Malgré tout, la lecture est loin d’être inintéressante : April détient suffisamment de capacités d’invention pour meubler un récit, le truffer de tous les rebondissements qui sauront appâter et retenir le lecteur, qui s’attend sans cesse à trouver autre chose que les minces états d’âme d’Axel, la plupart du temps sans intérêt. Dommage que tout cela aboutisse au sentiment d’avoir tourné en rond, car l’investissement exigé du lecteur pour suivre l’intrigue est assez imposant (et certainement à la mesure de celui de l’auteur).
Dans sa peinture d’un monde futur proche, April réussit particulièrement sa mise en scène d’une économie sociale et financière fondée sur les drogues, même officieusement ; l’usage des drogues psychotropes semble tout à fait quotidien pour nos descendants, qu’ils habitent un pays hyper-industrialisé comme l’Allemagne ou une « colonie » corrompue comme la Thaïlande. La trouvaille la plus extraordinaire de ce roman est le chaos, drogue qui permet à deux consciences de communiquer, de partager par « transpsychisme », surtout lors des relations sexuelles.
Ce qui nous amène à l’autre aspect majeur du roman, c’est-à-dire les nouveaux rapports de couple… ou plutôt la réinscription des mêmes vieux rapports de dépendance-égalité dans une société futuriste. C’est à mon sens surtout là que le bât blesse. Croire que les rapports de couple resteront si conformes à ceux vécus à notre époque dans les relations hétérosexuelles est une position qui se situe probablement quelque part entre le cynisme et le réalisme, mais la transposition directe des phénomènes actuels me paraît une faillite certaine de l’imaginaire de l’auteur. Parmi les principaux irritants, je citerais la tendance des personnages à chercher en l’autre non pas un partenaire, mais un palliatif à un manque, une béquille quoi ; dès lors, le rapport égalitaire est impossible, la relation sexuelle/sentimentale s’inscrit dans le même contexte malsain qu’aujourd’hui, en ce qu’elle en reproduit les limites définies par la société contemporaine. Je sais que les changements de mentalité seront lents, mais que penser des personnages masculins d’April qui réagissent encore d’une manière qu’on aurait été en droit de supposer rétrograde pour une époque future, au point de chercher si fébrilement des partenaires inférieures socialement (sinon psychologiquement), qui en viendront à dominer leur vie.
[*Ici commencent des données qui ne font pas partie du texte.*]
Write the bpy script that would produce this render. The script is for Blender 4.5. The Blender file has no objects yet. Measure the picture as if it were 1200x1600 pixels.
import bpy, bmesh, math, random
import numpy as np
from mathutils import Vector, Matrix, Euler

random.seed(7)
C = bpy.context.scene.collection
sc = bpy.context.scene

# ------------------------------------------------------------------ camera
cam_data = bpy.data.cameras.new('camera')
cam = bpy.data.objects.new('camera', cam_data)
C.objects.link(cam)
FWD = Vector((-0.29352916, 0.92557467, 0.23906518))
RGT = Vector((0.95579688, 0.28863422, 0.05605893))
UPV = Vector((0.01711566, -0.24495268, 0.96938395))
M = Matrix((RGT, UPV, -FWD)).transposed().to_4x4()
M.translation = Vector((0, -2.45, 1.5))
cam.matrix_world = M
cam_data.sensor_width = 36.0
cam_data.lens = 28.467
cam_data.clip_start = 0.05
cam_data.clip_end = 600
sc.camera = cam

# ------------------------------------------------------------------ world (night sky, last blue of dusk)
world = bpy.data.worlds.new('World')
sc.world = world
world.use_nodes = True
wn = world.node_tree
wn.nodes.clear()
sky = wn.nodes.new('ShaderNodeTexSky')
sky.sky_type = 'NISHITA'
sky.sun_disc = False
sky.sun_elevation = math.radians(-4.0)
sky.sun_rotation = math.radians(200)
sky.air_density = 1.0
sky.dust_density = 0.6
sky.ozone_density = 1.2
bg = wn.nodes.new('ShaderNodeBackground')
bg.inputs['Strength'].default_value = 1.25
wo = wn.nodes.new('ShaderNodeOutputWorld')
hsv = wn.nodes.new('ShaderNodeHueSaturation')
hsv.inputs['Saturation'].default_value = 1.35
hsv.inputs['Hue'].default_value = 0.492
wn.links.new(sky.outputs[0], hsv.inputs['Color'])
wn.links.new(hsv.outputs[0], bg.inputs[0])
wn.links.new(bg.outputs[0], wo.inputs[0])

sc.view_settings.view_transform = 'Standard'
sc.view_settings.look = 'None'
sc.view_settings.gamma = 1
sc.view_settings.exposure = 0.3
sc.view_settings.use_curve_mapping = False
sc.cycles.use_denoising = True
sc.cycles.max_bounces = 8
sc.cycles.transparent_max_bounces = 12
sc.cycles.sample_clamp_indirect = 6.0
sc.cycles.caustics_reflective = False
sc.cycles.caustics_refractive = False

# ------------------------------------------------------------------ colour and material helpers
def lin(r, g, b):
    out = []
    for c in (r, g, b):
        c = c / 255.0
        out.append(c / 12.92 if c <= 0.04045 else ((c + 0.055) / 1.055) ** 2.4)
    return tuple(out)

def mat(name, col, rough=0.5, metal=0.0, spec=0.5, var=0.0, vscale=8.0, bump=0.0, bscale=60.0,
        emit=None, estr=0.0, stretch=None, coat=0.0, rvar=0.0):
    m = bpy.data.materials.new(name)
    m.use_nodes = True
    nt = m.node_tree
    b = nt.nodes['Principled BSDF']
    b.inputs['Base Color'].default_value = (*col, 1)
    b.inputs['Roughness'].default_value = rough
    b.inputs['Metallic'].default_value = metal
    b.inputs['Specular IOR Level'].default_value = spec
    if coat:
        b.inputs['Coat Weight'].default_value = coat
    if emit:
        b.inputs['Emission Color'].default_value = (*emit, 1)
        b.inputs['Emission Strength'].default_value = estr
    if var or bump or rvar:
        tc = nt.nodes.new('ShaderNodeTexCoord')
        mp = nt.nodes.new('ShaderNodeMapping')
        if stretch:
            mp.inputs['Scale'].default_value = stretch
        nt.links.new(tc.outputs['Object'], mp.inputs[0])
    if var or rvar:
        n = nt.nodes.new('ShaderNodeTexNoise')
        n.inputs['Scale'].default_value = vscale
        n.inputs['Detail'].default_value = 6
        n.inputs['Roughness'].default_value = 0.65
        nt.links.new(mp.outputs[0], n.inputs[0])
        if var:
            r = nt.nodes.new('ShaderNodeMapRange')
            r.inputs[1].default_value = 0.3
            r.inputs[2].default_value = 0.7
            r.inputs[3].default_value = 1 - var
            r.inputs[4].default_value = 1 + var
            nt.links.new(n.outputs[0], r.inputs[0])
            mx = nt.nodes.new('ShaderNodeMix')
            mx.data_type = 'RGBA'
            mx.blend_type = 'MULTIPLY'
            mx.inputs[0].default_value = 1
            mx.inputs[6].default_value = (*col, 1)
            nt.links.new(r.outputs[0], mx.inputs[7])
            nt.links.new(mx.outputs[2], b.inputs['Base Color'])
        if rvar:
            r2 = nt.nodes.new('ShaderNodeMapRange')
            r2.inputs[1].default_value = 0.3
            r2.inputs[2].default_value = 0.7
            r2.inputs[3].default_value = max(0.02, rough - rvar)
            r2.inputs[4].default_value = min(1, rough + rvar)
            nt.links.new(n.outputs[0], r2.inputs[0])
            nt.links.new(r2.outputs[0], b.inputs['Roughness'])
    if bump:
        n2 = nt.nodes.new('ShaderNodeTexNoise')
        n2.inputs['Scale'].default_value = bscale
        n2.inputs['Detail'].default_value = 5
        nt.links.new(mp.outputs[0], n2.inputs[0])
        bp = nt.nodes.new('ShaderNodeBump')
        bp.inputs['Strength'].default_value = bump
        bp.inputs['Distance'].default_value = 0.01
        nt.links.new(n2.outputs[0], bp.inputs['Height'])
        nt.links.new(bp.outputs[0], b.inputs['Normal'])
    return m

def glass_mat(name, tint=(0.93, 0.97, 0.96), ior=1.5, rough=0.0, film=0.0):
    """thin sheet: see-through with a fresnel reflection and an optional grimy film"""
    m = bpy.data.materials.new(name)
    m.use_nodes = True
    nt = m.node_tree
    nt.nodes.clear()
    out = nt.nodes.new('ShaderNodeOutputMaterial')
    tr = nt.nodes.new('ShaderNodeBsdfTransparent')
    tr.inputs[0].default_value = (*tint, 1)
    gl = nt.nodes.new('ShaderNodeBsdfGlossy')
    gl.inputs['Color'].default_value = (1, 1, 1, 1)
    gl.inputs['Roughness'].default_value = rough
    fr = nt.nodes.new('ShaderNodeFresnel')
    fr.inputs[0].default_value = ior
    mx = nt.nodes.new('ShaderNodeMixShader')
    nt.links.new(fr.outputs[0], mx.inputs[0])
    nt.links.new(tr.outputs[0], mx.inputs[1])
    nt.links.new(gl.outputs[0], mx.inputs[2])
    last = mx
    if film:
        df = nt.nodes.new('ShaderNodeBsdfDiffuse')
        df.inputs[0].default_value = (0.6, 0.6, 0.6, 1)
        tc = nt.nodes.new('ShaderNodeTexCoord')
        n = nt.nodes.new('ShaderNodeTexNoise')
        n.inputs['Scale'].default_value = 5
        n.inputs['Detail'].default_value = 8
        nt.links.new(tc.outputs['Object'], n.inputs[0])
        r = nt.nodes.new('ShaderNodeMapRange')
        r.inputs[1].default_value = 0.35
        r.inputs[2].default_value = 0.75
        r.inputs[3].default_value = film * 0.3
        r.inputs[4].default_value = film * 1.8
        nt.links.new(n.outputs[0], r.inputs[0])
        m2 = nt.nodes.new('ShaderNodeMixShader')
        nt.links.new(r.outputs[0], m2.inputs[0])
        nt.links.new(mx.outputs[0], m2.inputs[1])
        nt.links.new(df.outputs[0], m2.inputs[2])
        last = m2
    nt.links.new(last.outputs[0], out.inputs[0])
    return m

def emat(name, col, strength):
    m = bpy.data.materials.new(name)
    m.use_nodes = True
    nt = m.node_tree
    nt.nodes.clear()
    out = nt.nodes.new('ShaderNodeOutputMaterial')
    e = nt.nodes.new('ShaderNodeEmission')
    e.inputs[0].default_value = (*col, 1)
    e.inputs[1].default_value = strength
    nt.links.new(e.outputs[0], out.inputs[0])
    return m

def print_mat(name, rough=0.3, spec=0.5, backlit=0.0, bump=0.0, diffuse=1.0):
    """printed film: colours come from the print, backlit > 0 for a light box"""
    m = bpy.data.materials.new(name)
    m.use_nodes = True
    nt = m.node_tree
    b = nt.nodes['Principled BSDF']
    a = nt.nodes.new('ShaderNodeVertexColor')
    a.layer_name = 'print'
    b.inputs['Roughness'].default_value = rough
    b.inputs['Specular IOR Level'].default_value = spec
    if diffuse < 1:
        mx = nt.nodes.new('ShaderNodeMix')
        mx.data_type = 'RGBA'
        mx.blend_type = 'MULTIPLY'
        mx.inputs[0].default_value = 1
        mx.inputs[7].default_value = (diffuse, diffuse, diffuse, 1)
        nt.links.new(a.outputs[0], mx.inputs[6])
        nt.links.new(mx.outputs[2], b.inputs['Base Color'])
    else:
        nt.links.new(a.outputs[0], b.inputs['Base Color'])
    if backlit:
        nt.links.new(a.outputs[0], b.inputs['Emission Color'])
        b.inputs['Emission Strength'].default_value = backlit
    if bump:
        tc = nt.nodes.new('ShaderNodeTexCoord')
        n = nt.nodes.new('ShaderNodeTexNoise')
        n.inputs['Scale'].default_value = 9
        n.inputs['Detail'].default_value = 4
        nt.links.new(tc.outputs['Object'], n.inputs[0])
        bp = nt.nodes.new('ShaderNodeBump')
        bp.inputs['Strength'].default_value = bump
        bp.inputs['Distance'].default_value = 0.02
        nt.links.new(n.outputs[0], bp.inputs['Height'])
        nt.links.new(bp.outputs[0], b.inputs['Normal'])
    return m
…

Et même s’il s’agit de réalisme de la part de April, il y aurait certainement une façon plus vivante de présenter les choses. Car là où l’écriture de April faillit, c’est lors de la description des émotions des personnages, lors des dialogues sentimentaux entre Axel et Yumi ; quelle bluette que cette prose, quelles lavettes que ces personnages.
Je mentionnais l’écriture ; comme dans presque tout ce qu’a écrit April jusqu’à présent, le style de ce roman n’est pas des plus travaillés ; la prose est utilitaire, au premier degré. Ce qui explique probablement que des passages comme ceux mentionnés au paragraphe précédent passent si difficilement ; dans ses nouvelles, April compensait la plupart du temps cet aplatissement du style par l’énormité de l’imaginaire. Ici, c’est le quotidien et l’ordinaire qui sont aplatis par l’écriture (ou par son absence), ce qui les rend encore plus ennuyeux.
Pourtant, comme je l’ai dit plus haut, ce roman est à lire, malgré ses défauts. C’est une de ces œuvres imparfaites, et même ratées sur bien des plans, qui ne cessent d’intéresser. Le ratage d’un écrivain aussi imaginatif qu’April vaut mieux que bien des « réussites » standardisées.
Un mot sur la présentation matérielle du livre. L’illustration du très surfait Kacere fait penser à un roman cochon français de seconde zone des années cinquante (on peut donc supposer que si le livre se vend, ce ne sera pas au bon public, alors que si, compte tenu de leur prix, les autres livres de la collection ne se vendent pas, au moins ce sera au bon public). L’éditeur a donc certainement voulu insister sur le côté « sexe » et camoufler l’aspect SF ; mais tant qu’à faire, pourquoi utiliser une illustration si clichée ? Par ailleurs, la piste sexuelle devrait stimuler ces critiques québécois qui aiment débusquer les thématiques d’une œuvre dans les constituantes phonétiques des noms de personnages ou de lieux ; si on a pu lire que l’un d’entre eux avait remarqué la présence de « axe » dans le nom du personnage masculin, il n’a, curieusement, pas relevé les connotations alimentaires (et donc certainement sexuelles) du nom de Yumi. Mais là où la matière est la plus riche, c’est certainement dans le titre : le deuxième mot contient, pour un anglophone du moins, tout un programme sexuel lorsqu’on en décompose les syllabes.